SEO Articles
Popularity Ranking Faults
July 1st, 2006The influence of search engines and Google in particular on the popularity of web pages is hardly to exaggerate. When a user queries a search engine for a keyword or a key phrase and, having looked through first two or three SERPs, still can’t get desired results, he eventually gives up, and starts looking for something else. When a web page is not in the SERPs - it doesn’t exist.
In the past things were simpler. Few dozens of pages in the search results could be easily sorted according to the keyword density and prominence in the body text and/or meta tags. Now there is a problem of abundance – there are hundreds of thousands, millions of pages to be ranked by relevance and quality. And the notions of relevancy and quality have become very complex.

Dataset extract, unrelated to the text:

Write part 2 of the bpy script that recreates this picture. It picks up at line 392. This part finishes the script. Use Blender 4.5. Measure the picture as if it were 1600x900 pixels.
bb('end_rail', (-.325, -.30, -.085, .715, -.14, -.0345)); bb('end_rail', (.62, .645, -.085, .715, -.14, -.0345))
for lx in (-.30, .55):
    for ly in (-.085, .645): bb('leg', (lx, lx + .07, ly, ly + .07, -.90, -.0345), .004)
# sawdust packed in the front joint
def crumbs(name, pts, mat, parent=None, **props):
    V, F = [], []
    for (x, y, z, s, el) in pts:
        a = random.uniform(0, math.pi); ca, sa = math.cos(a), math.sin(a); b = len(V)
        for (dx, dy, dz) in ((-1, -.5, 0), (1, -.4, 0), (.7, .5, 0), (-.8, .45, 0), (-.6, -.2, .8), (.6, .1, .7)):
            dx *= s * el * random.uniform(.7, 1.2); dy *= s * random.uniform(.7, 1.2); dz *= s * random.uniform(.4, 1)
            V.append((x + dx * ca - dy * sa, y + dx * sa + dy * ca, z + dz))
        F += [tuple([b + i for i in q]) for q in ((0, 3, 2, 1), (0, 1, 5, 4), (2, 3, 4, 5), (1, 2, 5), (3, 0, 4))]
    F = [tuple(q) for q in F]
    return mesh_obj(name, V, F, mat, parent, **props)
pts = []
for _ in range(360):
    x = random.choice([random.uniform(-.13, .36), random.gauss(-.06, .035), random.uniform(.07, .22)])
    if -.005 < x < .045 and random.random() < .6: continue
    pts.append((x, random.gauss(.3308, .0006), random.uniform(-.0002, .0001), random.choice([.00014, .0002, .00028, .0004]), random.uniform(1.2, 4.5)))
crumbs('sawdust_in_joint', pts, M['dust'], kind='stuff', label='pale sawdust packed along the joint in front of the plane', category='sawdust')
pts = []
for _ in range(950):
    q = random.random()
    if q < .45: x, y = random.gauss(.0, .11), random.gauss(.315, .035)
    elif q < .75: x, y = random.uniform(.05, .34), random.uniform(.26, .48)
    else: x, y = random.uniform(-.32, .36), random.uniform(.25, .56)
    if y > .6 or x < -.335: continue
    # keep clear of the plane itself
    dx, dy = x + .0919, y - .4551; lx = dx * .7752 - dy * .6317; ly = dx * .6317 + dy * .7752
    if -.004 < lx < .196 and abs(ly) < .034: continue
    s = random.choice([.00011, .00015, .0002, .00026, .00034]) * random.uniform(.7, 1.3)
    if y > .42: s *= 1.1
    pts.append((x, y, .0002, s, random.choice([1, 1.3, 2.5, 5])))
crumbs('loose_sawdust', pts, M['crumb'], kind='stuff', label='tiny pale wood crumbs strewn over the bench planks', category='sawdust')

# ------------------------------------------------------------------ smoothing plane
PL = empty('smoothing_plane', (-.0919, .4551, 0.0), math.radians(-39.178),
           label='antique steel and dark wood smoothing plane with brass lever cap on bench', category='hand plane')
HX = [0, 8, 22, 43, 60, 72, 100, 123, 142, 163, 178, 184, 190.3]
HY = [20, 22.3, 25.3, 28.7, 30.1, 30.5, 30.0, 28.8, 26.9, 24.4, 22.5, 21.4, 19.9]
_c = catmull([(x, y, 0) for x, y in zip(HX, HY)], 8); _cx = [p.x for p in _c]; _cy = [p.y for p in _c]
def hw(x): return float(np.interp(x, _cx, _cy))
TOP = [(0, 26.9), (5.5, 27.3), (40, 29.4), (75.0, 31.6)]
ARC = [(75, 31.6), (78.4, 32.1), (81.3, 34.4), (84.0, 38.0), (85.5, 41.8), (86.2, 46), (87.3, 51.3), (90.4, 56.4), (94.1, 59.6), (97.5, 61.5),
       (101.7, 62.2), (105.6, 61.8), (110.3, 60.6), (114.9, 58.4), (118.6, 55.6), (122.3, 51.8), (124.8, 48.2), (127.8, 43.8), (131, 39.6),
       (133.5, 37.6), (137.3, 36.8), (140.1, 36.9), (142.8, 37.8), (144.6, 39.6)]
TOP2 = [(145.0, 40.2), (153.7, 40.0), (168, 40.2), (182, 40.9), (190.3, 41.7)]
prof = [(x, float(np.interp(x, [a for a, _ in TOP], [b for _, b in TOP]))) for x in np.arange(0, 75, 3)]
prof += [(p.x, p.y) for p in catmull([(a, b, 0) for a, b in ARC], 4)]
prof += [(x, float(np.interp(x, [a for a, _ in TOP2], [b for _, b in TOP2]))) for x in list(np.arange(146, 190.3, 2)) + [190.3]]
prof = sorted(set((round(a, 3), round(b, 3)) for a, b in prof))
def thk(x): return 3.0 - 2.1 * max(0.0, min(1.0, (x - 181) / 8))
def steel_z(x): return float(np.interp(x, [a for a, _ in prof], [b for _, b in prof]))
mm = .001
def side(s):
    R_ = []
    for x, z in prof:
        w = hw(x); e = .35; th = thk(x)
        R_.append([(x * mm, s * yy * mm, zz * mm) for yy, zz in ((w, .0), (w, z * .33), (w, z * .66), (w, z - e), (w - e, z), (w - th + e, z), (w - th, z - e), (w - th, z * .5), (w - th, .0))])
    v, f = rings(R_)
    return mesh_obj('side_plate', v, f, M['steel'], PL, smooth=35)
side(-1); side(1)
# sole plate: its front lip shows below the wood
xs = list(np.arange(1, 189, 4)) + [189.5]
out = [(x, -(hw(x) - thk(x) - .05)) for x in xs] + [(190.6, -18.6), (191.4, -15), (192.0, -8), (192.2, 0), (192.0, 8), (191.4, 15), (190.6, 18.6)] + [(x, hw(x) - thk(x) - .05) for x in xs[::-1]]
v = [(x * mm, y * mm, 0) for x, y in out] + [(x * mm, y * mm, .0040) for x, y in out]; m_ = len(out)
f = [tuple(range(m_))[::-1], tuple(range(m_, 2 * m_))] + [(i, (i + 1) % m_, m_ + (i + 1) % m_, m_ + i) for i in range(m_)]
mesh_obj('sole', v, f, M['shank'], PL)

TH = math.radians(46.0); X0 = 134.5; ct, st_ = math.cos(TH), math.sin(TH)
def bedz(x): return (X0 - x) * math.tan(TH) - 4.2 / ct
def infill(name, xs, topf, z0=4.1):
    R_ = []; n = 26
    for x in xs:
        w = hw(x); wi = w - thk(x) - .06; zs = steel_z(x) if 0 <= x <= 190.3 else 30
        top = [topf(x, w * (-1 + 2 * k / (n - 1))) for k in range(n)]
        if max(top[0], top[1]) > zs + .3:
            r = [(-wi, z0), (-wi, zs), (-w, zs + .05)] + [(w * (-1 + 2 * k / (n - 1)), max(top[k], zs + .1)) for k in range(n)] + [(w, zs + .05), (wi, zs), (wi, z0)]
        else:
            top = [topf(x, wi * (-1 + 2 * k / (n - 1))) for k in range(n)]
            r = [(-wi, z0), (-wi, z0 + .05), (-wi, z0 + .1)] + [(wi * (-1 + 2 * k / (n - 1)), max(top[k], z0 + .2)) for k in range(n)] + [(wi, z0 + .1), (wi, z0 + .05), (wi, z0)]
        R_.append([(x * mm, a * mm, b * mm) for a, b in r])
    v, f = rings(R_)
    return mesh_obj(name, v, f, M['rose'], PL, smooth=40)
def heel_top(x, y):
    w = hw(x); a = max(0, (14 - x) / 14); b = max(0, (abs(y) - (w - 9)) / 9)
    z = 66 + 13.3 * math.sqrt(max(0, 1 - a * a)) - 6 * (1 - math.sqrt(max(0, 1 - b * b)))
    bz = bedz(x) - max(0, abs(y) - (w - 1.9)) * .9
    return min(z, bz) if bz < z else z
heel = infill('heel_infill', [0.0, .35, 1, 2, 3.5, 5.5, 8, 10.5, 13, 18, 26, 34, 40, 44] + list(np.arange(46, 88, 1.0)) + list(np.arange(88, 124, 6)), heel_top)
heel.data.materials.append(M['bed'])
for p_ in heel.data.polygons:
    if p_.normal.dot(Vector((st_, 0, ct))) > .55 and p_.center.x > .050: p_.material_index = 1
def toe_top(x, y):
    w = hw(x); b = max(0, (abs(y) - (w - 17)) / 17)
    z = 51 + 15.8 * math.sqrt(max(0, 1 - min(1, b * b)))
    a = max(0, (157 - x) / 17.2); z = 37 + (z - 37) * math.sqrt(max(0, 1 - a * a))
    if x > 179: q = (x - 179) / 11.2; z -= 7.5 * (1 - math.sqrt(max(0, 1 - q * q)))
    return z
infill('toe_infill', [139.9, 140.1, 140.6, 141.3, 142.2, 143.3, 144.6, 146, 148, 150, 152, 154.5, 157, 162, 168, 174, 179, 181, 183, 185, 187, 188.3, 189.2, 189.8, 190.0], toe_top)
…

To measure the relevance and quality of a page search engines employ various algorithms, of which the most widely used are the popularity-based ones. The idea is, the more links point to a page, the more popular this page is, and the higher rank it gets in SERPs. In reality things are not that simple. Ranking algorithms have become quite sophisticated in the evaluation of the page popularity. They are able to detect artificially inflated link popularity, and assign different weight to certain parameters in order to eliminate any possible manipulation of the rankings. Or they can use different ways to determine popularity, like for example Google ranks higher older websites, implying that websites with longer history are well established.
Rich Get Richer
The problem is: can new websites be discriminated in SERPs because of the popularity based ranking systems? If a new website has no incoming links, it can’t be found in search results. If it not in SERPs, no one will find it and link to it. A vicious circle. Conversely – more popular sites become even more popular – ‘rich get richer’.